Exercise aim =
Present every line in which the string "Blender" appears.

================

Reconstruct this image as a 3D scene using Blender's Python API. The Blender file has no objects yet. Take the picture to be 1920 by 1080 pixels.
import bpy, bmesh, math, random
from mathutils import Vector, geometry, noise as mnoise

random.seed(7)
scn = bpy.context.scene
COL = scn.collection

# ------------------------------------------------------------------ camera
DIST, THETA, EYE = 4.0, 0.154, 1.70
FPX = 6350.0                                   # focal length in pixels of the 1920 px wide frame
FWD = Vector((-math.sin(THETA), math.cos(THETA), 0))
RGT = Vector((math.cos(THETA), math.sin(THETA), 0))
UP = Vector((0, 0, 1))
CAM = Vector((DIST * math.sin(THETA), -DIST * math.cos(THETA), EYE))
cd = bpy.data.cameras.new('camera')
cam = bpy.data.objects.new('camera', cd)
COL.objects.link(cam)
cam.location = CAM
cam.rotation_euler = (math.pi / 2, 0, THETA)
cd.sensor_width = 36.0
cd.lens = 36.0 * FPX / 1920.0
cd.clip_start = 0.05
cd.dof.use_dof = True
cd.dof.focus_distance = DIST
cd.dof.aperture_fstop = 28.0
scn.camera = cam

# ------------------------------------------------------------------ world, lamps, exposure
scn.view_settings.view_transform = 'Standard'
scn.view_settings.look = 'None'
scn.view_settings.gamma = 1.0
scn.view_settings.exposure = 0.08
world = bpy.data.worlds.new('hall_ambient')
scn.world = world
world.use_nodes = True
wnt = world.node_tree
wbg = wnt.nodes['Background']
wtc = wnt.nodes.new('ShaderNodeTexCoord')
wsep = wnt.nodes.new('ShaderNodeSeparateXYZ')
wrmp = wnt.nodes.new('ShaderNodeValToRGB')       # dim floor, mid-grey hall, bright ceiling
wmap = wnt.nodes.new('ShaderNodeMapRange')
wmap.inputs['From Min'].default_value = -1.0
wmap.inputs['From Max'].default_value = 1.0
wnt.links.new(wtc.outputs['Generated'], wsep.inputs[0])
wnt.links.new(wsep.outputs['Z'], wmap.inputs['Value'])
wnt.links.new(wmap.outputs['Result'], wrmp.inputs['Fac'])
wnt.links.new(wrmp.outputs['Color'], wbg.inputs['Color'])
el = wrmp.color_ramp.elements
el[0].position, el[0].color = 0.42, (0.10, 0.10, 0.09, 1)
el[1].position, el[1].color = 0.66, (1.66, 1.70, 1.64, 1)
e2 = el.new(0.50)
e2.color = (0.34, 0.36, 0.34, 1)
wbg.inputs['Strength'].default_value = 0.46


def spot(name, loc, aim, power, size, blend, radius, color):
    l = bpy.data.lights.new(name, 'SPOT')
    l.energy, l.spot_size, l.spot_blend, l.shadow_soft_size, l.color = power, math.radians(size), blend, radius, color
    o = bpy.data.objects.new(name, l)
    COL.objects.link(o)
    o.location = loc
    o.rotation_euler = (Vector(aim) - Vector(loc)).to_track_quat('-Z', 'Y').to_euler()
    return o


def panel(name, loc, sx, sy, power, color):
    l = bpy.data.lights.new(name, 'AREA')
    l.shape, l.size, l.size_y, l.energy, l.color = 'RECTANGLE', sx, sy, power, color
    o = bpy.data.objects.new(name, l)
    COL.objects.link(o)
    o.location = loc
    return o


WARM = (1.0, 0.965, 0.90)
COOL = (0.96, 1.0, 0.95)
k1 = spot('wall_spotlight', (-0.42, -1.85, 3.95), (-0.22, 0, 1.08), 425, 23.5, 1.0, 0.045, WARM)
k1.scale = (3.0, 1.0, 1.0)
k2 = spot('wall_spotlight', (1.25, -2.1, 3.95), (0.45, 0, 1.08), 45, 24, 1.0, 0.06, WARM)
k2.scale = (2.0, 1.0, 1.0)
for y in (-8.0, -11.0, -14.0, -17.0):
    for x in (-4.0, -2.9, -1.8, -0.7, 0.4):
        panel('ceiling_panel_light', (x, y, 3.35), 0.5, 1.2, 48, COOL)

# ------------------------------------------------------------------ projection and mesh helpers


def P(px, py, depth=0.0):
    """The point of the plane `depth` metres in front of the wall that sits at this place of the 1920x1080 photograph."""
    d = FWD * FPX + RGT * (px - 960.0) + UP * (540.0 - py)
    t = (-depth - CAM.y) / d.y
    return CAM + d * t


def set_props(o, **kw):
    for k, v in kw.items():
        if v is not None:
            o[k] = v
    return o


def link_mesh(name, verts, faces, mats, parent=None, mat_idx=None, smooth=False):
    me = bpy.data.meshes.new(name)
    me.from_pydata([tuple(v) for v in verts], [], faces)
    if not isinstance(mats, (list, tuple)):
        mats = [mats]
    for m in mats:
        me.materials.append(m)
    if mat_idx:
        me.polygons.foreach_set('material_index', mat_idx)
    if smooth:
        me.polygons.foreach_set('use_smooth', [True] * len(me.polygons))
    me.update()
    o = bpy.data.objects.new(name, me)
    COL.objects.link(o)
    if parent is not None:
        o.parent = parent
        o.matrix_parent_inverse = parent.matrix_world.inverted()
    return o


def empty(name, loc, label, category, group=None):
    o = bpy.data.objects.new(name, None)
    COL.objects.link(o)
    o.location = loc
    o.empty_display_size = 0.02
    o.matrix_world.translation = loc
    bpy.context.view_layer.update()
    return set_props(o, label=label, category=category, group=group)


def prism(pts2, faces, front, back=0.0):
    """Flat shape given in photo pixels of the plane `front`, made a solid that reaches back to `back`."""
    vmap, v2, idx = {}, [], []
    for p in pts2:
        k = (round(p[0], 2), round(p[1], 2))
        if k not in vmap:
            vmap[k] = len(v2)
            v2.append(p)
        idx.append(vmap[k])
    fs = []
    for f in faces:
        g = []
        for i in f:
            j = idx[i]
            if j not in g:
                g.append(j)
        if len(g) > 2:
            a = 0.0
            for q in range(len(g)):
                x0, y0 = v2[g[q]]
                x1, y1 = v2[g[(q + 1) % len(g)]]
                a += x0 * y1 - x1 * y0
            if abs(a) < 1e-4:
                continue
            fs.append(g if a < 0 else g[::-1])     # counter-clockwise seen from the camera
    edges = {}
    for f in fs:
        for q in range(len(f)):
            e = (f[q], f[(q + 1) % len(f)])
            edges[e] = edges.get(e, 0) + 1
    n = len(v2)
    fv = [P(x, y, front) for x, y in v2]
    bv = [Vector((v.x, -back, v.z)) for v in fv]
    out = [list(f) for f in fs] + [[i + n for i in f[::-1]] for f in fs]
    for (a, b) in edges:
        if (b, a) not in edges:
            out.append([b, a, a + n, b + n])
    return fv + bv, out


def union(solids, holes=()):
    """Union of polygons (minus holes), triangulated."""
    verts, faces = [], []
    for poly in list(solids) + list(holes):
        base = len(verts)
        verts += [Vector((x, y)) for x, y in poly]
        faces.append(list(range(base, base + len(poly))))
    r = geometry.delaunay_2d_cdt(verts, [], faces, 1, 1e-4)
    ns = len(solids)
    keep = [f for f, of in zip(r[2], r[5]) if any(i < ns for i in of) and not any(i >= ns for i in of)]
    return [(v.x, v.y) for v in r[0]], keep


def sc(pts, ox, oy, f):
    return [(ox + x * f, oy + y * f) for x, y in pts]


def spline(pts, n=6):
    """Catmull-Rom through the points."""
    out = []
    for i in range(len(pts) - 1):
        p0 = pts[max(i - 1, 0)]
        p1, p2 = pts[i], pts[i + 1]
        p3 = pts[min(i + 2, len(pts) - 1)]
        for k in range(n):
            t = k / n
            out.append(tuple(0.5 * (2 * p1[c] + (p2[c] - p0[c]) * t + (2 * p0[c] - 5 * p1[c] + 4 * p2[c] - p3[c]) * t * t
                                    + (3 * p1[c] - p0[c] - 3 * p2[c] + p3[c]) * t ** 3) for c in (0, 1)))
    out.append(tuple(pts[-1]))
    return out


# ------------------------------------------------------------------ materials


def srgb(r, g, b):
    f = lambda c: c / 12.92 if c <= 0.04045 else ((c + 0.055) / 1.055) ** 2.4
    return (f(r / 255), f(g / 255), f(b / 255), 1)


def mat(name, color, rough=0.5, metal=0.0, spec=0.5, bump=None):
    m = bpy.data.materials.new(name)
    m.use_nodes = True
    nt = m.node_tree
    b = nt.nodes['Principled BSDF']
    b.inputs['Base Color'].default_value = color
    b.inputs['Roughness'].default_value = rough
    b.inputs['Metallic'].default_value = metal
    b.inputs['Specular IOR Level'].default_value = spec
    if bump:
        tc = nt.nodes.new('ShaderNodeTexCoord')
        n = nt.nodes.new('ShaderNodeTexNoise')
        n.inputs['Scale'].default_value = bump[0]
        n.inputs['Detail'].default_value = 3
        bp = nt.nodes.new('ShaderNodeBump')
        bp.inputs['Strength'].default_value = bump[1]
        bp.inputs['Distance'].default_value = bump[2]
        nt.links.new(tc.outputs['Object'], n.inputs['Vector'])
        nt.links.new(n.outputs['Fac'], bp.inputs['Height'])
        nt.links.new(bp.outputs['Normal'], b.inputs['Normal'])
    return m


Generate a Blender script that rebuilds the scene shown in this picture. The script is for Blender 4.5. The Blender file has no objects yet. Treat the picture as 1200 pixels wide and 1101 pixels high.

================

Full response =
Reconstruct this image as a 3D scene using Blender's Python API. The Blender file has no objects yet. Take the picture to be 1920 by 1080 pixels.
Generate a Blender script that rebuilds the scene shown in this picture. The script is for Blender 4.5. The Blender file has no objects yet. Treat the picture as 1200 pixels wide and 1101 pixels high.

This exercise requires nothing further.